WORK INSTRUCTIONS :: Repeat the material in full. Keep every line exactly as it is.

GIVEN INFORMATION ::

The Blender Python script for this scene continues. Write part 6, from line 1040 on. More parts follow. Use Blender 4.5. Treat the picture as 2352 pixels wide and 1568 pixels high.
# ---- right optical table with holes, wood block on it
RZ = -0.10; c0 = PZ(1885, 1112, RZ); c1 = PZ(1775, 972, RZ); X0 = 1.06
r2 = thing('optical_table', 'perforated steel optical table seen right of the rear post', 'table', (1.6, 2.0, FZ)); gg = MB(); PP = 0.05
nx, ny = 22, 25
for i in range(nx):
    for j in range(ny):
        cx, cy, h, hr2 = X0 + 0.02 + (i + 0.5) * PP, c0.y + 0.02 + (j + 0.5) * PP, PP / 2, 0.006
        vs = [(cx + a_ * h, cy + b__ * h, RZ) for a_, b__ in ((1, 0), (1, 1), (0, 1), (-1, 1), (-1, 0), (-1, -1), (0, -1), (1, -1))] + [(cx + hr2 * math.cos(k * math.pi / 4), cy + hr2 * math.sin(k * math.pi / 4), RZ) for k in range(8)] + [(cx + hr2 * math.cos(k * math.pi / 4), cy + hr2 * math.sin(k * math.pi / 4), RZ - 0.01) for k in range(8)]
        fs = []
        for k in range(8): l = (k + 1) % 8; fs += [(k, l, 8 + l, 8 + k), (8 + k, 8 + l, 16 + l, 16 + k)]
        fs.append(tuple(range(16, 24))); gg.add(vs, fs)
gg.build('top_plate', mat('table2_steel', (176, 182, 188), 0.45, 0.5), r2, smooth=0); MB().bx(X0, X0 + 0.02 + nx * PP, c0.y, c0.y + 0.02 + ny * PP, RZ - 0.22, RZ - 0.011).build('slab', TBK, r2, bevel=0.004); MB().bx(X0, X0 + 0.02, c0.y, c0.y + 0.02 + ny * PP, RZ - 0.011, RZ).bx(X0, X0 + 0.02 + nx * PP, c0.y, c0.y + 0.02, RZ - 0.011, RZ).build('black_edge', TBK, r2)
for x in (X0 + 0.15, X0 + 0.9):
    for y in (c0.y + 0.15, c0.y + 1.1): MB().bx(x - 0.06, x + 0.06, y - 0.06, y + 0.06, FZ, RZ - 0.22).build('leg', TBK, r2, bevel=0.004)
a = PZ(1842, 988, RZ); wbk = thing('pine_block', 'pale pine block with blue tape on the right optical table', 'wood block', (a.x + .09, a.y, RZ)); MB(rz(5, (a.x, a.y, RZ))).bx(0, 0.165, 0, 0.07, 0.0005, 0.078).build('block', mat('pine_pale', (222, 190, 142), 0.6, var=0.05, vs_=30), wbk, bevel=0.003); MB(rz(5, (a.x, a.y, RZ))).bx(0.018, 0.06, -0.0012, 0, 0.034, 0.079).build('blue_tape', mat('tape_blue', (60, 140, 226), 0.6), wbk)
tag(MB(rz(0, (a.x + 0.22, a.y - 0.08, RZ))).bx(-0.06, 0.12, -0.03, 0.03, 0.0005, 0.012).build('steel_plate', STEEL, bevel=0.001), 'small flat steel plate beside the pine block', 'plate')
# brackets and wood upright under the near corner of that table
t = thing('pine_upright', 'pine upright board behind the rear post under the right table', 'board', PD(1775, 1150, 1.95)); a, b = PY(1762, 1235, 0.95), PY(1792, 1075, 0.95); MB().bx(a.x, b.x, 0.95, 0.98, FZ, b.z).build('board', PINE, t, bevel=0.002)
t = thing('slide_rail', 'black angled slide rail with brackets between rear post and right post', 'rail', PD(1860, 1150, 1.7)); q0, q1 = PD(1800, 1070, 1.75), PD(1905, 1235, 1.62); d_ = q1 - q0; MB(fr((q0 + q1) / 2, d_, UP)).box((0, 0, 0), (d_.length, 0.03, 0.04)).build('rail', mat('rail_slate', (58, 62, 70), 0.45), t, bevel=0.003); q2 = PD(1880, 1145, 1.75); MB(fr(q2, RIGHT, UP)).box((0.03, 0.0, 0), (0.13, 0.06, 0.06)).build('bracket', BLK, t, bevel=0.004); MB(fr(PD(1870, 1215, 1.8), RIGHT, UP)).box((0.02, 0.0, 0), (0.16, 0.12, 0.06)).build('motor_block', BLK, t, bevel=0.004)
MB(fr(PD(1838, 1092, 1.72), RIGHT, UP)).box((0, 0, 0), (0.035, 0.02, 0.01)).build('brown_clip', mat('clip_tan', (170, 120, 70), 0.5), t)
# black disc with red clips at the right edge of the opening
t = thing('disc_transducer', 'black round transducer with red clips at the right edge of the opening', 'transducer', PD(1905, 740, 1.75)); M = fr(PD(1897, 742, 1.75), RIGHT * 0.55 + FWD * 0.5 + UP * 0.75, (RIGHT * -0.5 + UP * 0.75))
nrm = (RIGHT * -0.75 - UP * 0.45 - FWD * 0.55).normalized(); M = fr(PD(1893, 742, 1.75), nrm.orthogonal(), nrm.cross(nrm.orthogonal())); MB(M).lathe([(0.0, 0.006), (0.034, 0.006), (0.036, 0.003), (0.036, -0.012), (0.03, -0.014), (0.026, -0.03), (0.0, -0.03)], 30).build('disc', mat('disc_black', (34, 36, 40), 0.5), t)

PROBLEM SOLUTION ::
The Blender Python script for this scene continues. Write part 6, from line 1040 on. More parts follow. Use Blender 4.5. Treat the picture as 2352 pixels wide and 1568 pixels high.
# ---- right optical table with holes, wood block on it
RZ = -0.10; c0 = PZ(1885, 1112, RZ); c1 = PZ(1775, 972, RZ); X0 = 1.06
r2 = thing('optical_table', 'perforated steel optical table seen right of the rear post', 'table', (1.6, 2.0, FZ)); gg = MB(); PP = 0.05
nx, ny = 22, 25
for i in range(nx):
    for j in range(ny):
        cx, cy, h, hr2 = X0 + 0.02 + (i + 0.5) * PP, c0.y + 0.02 + (j + 0.5) * PP, PP / 2, 0.006
        vs = [(cx + a_ * h, cy + b__ * h, RZ) for a_, b__ in ((1, 0), (1, 1), (0, 1), (-1, 1), (-1, 0), (-1, -1), (0, -1), (1, -1))] + [(cx + hr2 * math.cos(k * math.pi / 4), cy + hr2 * math.sin(k * math.pi / 4), RZ) for k in range(8)] + [(cx + hr2 * math.cos(k * math.pi / 4), cy + hr2 * math.sin(k * math.pi / 4), RZ - 0.01) for k in range(8)]
        fs = []
        for k in range(8): l = (k + 1) % 8; fs += [(k, l, 8 + l, 8 + k), (8 + k, 8 + l, 16 + l, 16 + k)]
        fs.append(tuple(range(16, 24))); gg.add(vs, fs)
gg.build('top_plate', mat('table2_steel', (176, 182, 188), 0.45, 0.5), r2, smooth=0); MB().bx(X0, X0 + 0.02 + nx * PP, c0.y, c0.y + 0.02 + ny * PP, RZ - 0.22, RZ - 0.011).build('slab', TBK, r2, bevel=0.004); MB().bx(X0, X0 + 0.02, c0.y, c0.y + 0.02 + ny * PP, RZ - 0.011, RZ).bx(X0, X0 + 0.02 + nx * PP, c0.y, c0.y + 0.02, RZ - 0.011, RZ).build('black_edge', TBK, r2)
for x in (X0 + 0.15, X0 + 0.9):
    for y in (c0.y + 0.15, c0.y + 1.1): MB().bx(x - 0.06, x + 0.06, y - 0.06, y + 0.06, FZ, RZ - 0.22).build('leg', TBK, r2, bevel=0.004)
a = PZ(1842, 988, RZ); wbk = thing('pine_block', 'pale pine block with blue tape on the right optical table', 'wood block', (a.x + .09, a.y, RZ)); MB(rz(5, (a.x, a.y, RZ))).bx(0, 0.165, 0, 0.07, 0.0005, 0.078).build('block', mat('pine_pale', (222, 190, 142), 0.6, var=0.05, vs_=30), wbk, bevel=0.003); MB(rz(5, (a.x, a.y, RZ))).bx(0.018, 0.06, -0.0012, 0, 0.034, 0.079).build('blue_tape', mat('tape_blue', (60, 140, 226), 0.6), wbk)
tag(MB(rz(0, (a.x + 0.22, a.y - 0.08, RZ))).bx(-0.06, 0.12, -0.03, 0.03, 0.0005, 0.012).build('steel_plate', STEEL, bevel=0.001), 'small flat steel plate beside the pine block', 'plate')
# brackets and wood upright under the near corner of that table
t = thing('pine_upright', 'pine upright board behind the rear post under the right table', 'board', PD(1775, 1150, 1.95)); a, b = PY(1762, 1235, 0.95), PY(1792, 1075, 0.95); MB().bx(a.x, b.x, 0.95, 0.98, FZ, b.z).build('board', PINE, t, bevel=0.002)
t = thing('slide_rail', 'black angled slide rail with brackets between rear post and right post', 'rail', PD(1860, 1150, 1.7)); q0, q1 = PD(1800, 1070, 1.75), PD(1905, 1235, 1.62); d_ = q1 - q0; MB(fr((q0 + q1) / 2, d_, UP)).box((0, 0, 0), (d_.length, 0.03, 0.04)).build('rail', mat('rail_slate', (58, 62, 70), 0.45), t, bevel=0.003); q2 = PD(1880, 1145, 1.75); MB(fr(q2, RIGHT, UP)).box((0.03, 0.0, 0), (0.13, 0.06, 0.06)).build('bracket', BLK, t, bevel=0.004); MB(fr(PD(1870, 1215, 1.8), RIGHT, UP)).box((0.02, 0.0, 0), (0.16, 0.12, 0.06)).build('motor_block', BLK, t, bevel=0.004)
MB(fr(PD(1838, 1092, 1.72), RIGHT, UP)).box((0, 0, 0), (0.035, 0.02, 0.01)).build('brown_clip', mat('clip_tan', (170, 120, 70), 0.5), t)
# black disc with red clips at the right edge of the opening
t = thing('disc_transducer', 'black round transducer with red clips at the right edge of the opening', 'transducer', PD(1905, 740, 1.75)); M = fr(PD(1897, 742, 1.75), RIGHT * 0.55 + FWD * 0.5 + UP * 0.75, (RIGHT * -0.5 + UP * 0.75))
nrm = (RIGHT * -0.75 - UP * 0.45 - FWD * 0.55).normalized(); M = fr(PD(1893, 742, 1.75), nrm.orthogonal(), nrm.cross(nrm.orthogonal())); MB(M).lathe([(0.0, 0.006), (0.034, 0.006), (0.036, 0.003), (0.036, -0.012), (0.03, -0.014), (0.026, -0.03), (0.0, -0.03)], 30).build('disc', mat('disc_black', (34, 36, 40), 0.5), t)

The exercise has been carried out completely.